Want Birmingham to be relegated down to League One. Had an extremely unpleasant encounter with a traffic warden outside St Andrews 10 years ago and have never forgotten it.

Want Scunthorpe to win promotion to League One. Car broke down outside the ground 30 years ago and a kind guy towed it to a nearby garage.

Want Chesterfield to go up. You can never get enough of that spire.

Want Bristol Rovers to go down. Have never forgiven them for selling their Eastville ground decades ago to a giant superstore, and taking away part of my childhood.

The relegation battle at the bottom of the Premier League is the most baffling conundrum of all, though.

Like Sunderland, but like Norwich too. Nice place, nice people.

Love Cardiff as a city, can’t bear the football club.

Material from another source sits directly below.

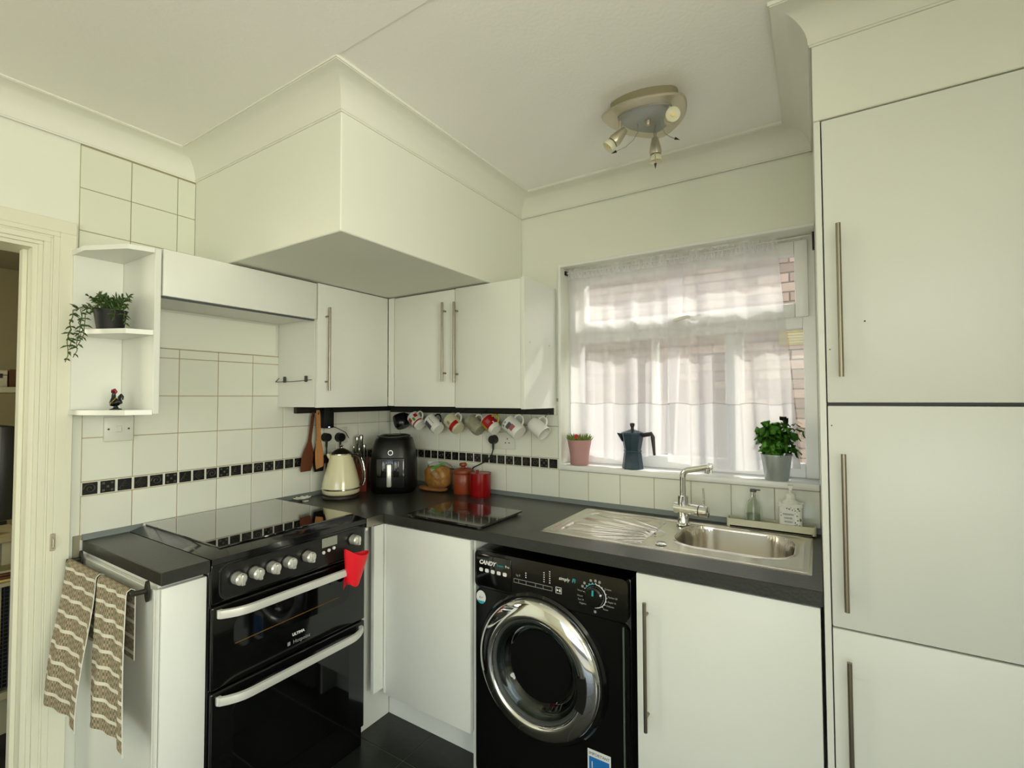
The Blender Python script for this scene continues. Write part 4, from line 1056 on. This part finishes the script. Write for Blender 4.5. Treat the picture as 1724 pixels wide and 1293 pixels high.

Now that’s awkward.

Fulham. Everyone loves Fulham in a cuddly kind of way, except they’ve stopped being cuddly recently with the shambolic handling of the managerial situation.

Sadly West Brom are almost safe. The catering facilities for away fans at their ground are a disgrace. That should be enough to get the Premier League to dock them a few points, and send them down. Surely.

And so it goes on. Incidents of no consequence prompting irrational emotional allegiance to, or antipathy towards, places of otherwise minimal interest.

Please tell me I’m not the only one who does this.